** Start of Data lines **

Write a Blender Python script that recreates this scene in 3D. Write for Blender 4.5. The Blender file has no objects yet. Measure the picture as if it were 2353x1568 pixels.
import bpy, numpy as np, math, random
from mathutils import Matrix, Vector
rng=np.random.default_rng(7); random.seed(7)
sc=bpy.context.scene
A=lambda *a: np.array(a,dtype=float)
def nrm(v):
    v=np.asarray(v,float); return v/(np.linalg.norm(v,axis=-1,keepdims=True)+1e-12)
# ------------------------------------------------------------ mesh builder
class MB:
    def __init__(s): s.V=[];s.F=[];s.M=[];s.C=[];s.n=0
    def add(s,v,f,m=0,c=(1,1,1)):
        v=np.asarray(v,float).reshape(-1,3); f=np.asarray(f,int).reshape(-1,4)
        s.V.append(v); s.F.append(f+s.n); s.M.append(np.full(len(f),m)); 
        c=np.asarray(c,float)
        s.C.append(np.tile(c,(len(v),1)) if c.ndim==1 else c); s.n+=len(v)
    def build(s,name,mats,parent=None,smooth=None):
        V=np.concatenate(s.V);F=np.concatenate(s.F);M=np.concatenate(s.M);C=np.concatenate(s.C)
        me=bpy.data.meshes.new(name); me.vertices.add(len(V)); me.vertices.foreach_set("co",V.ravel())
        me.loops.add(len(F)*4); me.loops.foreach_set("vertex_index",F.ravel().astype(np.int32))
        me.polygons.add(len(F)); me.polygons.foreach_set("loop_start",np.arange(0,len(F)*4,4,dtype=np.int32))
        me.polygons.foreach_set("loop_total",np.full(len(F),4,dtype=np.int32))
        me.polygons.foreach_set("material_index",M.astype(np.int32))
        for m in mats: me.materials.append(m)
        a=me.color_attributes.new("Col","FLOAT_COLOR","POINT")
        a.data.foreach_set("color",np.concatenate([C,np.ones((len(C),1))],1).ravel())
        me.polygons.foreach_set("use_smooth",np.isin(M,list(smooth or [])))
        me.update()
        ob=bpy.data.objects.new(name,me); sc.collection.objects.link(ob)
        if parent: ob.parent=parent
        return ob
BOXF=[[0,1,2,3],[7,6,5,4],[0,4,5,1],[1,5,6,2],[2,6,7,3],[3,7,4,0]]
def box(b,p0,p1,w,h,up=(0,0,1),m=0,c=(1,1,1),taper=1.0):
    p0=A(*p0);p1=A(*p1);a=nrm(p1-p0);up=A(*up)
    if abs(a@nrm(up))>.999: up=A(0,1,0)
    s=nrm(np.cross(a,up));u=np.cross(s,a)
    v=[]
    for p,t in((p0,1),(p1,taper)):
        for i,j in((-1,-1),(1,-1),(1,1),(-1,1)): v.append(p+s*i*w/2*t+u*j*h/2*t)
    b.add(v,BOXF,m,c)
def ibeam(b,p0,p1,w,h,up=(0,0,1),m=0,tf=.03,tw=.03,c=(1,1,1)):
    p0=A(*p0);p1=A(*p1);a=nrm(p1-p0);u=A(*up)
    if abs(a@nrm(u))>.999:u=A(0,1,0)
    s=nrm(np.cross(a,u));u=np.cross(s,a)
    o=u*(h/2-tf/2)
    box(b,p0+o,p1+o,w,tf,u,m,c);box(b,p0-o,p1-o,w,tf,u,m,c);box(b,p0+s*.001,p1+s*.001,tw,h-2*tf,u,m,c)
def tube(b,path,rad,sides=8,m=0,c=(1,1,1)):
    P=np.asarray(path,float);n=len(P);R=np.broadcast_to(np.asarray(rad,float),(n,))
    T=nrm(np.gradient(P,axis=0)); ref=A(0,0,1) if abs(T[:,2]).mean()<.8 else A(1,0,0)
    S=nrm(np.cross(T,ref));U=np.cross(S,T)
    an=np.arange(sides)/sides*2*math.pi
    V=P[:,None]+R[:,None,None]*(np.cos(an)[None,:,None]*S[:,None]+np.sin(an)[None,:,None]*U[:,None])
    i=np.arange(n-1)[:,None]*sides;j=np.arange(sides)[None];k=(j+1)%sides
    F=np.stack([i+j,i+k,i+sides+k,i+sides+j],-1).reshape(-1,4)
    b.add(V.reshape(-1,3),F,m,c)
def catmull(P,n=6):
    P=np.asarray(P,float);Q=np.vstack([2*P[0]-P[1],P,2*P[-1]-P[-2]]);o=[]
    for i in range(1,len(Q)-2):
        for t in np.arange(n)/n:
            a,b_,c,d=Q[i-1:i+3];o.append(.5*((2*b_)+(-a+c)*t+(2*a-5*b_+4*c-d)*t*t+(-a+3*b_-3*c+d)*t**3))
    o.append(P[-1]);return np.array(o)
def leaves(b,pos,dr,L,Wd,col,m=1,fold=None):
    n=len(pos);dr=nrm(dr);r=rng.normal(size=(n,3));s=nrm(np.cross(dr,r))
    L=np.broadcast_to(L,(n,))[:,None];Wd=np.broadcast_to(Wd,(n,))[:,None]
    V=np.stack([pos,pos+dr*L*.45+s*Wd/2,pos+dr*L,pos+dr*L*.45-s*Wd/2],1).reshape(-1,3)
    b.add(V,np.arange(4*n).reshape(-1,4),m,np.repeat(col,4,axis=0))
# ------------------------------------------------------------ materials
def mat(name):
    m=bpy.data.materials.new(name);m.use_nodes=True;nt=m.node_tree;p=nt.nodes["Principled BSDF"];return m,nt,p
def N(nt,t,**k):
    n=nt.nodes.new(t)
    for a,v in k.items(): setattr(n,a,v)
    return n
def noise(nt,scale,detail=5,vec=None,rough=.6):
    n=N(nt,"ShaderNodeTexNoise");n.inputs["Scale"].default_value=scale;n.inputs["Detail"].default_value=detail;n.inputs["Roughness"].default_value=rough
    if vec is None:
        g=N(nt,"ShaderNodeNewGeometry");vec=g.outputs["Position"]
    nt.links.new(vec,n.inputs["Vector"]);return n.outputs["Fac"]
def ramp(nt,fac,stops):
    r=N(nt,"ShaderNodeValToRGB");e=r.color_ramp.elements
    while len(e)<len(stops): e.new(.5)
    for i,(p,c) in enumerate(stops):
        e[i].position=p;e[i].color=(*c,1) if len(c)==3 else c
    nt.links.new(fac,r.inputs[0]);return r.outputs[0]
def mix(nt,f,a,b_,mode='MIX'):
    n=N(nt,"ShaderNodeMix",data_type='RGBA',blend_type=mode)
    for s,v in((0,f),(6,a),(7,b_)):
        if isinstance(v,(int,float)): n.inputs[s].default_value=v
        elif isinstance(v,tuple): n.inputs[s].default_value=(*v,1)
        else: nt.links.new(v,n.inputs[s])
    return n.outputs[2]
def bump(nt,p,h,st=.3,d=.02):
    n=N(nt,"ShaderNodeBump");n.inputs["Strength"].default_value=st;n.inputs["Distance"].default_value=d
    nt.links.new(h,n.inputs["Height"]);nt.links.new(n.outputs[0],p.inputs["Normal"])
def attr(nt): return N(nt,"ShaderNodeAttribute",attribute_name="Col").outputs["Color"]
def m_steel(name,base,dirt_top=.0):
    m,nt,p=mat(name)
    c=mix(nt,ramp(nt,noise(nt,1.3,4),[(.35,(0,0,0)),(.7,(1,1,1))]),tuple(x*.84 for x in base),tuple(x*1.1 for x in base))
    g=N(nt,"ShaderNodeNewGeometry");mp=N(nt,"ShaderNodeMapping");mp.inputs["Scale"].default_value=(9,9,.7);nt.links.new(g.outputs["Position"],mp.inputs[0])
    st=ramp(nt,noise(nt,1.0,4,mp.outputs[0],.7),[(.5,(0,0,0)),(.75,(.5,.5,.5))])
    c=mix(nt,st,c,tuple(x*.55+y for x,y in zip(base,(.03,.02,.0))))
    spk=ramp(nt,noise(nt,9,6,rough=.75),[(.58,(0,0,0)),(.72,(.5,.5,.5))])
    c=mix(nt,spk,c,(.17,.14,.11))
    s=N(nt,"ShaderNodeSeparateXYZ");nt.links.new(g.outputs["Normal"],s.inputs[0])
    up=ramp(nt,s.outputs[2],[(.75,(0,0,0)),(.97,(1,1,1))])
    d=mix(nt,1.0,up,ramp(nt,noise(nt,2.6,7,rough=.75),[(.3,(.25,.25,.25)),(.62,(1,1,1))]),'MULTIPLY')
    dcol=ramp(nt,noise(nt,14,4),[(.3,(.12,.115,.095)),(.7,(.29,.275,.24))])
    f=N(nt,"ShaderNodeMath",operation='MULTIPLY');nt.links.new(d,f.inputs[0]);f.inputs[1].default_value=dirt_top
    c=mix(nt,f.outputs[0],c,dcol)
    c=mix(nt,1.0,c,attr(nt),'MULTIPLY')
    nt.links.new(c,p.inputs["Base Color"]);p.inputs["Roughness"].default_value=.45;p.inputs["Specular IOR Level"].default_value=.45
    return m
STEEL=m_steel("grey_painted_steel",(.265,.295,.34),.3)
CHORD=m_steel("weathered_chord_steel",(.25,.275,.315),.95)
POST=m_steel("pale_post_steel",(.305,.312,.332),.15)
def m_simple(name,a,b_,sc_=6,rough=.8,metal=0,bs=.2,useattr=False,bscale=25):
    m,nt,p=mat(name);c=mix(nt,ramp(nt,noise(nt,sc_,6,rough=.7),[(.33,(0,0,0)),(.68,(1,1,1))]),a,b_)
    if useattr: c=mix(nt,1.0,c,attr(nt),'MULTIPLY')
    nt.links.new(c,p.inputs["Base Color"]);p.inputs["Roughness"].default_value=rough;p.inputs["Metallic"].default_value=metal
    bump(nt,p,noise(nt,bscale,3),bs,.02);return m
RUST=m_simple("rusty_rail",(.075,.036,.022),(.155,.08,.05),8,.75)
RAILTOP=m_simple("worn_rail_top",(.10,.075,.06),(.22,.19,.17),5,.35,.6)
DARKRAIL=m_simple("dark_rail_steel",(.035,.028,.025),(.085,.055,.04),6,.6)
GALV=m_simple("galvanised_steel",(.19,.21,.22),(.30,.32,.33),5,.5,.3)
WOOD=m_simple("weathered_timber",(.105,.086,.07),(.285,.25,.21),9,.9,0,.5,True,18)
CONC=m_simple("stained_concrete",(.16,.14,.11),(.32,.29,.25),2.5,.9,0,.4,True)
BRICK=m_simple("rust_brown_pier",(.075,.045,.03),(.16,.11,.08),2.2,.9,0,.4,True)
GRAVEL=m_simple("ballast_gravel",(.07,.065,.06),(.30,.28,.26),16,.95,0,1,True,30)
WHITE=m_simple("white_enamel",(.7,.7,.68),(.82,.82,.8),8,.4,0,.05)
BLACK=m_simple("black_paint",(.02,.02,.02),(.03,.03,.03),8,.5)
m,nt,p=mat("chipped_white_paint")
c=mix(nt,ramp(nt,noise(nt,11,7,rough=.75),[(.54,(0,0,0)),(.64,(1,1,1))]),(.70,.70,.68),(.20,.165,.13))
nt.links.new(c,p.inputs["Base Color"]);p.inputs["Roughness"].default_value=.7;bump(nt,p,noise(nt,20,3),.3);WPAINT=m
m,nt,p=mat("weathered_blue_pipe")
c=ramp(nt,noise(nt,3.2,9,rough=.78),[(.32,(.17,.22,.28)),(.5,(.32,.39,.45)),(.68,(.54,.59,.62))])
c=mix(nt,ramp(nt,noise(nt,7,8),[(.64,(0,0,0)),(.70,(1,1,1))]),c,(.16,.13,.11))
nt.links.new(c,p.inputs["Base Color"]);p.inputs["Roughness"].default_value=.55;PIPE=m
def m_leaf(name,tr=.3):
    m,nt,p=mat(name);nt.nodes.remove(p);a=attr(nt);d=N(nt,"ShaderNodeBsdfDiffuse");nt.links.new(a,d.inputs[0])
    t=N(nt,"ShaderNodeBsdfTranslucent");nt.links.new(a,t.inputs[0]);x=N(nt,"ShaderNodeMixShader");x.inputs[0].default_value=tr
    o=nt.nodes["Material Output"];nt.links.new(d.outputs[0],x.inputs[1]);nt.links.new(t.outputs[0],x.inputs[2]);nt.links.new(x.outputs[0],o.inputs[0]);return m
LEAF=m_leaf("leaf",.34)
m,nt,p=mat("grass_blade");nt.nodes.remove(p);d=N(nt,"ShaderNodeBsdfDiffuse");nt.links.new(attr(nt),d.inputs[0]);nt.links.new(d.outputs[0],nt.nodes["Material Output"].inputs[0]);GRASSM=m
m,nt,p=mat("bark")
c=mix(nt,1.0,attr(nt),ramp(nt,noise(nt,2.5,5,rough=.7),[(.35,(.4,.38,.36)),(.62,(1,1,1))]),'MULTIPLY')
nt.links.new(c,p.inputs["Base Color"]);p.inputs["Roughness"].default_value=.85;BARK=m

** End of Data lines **

*Objective*. Only lines with the word "objects" should be collected from the material.

*Answer to the task*.
Write a Blender Python script that recreates this scene in 3D. Write for Blender 4.5. The Blender file has no objects yet. Measure the picture as if it were 2353x1568 pixels.
        ob=bpy.data.objects.new(name,me); sc.collection.objects.link(ob)